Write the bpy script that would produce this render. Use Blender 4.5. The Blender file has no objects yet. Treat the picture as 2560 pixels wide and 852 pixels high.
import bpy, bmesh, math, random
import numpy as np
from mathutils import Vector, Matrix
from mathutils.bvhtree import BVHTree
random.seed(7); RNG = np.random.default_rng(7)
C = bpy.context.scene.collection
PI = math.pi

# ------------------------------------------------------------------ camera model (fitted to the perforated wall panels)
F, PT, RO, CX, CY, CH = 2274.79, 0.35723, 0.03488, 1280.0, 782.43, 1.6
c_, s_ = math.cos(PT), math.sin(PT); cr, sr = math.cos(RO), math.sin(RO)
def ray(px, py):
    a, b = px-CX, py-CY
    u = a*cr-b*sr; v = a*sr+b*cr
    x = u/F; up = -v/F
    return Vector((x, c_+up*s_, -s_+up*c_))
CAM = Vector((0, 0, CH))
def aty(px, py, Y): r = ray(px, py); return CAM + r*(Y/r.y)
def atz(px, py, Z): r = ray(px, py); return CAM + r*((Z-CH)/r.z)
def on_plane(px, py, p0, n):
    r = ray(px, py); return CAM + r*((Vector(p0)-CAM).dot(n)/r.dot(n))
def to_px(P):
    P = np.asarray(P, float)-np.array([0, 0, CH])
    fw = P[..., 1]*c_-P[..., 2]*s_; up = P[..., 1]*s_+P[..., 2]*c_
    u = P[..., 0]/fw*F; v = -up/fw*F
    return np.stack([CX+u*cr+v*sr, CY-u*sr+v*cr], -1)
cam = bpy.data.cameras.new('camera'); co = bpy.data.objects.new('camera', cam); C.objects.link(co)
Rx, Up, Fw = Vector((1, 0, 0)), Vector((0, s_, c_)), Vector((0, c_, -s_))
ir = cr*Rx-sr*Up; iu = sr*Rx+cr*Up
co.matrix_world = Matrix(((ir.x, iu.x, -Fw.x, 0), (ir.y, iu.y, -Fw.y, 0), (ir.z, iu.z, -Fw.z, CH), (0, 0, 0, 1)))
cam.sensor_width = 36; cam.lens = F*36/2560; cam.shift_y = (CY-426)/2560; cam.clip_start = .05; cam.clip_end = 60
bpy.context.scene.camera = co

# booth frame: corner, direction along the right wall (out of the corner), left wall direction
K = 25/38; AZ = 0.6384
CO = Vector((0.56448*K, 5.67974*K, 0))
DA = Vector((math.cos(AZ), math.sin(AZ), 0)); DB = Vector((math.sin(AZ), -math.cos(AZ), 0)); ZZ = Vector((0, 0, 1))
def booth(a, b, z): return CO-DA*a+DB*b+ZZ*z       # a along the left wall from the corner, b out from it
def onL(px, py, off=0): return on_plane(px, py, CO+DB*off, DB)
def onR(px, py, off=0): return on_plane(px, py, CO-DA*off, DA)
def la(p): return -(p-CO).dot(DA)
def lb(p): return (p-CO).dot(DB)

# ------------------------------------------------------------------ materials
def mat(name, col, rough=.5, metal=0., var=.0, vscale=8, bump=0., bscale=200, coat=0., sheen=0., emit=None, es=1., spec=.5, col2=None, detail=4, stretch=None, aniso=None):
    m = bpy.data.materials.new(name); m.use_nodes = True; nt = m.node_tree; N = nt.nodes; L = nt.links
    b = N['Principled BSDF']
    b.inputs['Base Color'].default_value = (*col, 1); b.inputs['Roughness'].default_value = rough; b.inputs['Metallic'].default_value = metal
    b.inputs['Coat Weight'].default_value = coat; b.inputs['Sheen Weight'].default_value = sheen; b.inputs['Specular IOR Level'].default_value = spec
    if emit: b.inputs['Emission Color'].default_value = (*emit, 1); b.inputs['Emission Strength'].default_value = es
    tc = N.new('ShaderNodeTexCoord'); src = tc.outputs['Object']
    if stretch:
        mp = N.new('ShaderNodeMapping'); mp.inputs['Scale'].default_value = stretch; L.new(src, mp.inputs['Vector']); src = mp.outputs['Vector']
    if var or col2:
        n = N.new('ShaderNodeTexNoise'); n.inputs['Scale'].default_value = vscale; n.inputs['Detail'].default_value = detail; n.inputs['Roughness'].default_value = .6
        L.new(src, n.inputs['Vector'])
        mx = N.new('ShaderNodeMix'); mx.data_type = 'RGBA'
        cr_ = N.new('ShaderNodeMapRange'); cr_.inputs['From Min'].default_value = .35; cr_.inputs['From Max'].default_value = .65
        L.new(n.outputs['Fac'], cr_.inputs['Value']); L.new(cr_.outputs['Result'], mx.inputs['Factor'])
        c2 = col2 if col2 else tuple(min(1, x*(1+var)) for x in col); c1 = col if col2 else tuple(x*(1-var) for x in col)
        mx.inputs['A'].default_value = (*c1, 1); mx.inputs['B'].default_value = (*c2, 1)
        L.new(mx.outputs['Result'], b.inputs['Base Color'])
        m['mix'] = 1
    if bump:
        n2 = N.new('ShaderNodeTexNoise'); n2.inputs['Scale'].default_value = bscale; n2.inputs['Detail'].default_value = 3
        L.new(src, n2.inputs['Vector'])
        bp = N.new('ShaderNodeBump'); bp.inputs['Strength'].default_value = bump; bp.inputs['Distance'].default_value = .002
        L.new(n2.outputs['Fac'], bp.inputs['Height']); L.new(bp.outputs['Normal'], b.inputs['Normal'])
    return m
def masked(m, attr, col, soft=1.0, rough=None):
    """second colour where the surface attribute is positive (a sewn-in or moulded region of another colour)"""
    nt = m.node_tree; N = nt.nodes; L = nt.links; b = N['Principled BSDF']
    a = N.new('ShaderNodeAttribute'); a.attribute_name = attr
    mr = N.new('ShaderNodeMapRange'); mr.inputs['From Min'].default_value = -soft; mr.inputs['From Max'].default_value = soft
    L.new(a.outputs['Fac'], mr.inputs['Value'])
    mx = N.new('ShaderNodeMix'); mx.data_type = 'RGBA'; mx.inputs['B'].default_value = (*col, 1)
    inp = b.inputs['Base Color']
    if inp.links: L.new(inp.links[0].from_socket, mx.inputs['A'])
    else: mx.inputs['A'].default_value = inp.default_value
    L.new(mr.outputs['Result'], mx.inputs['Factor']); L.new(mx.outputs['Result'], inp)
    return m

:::

Given task: Print the material above verbatim, first line through the line containing "PI = math.pi", both included.

Exercise solution:
Write the bpy script that would produce this render. Use Blender 4.5. The Blender file has no objects yet. Treat the picture as 2560 pixels wide and 852 pixels high.
import bpy, bmesh, math, random
import numpy as np
from mathutils import Vector, Matrix
from mathutils.bvhtree import BVHTree
random.seed(7); RNG = np.random.default_rng(7)
C = bpy.context.scene.collection
PI = math.pi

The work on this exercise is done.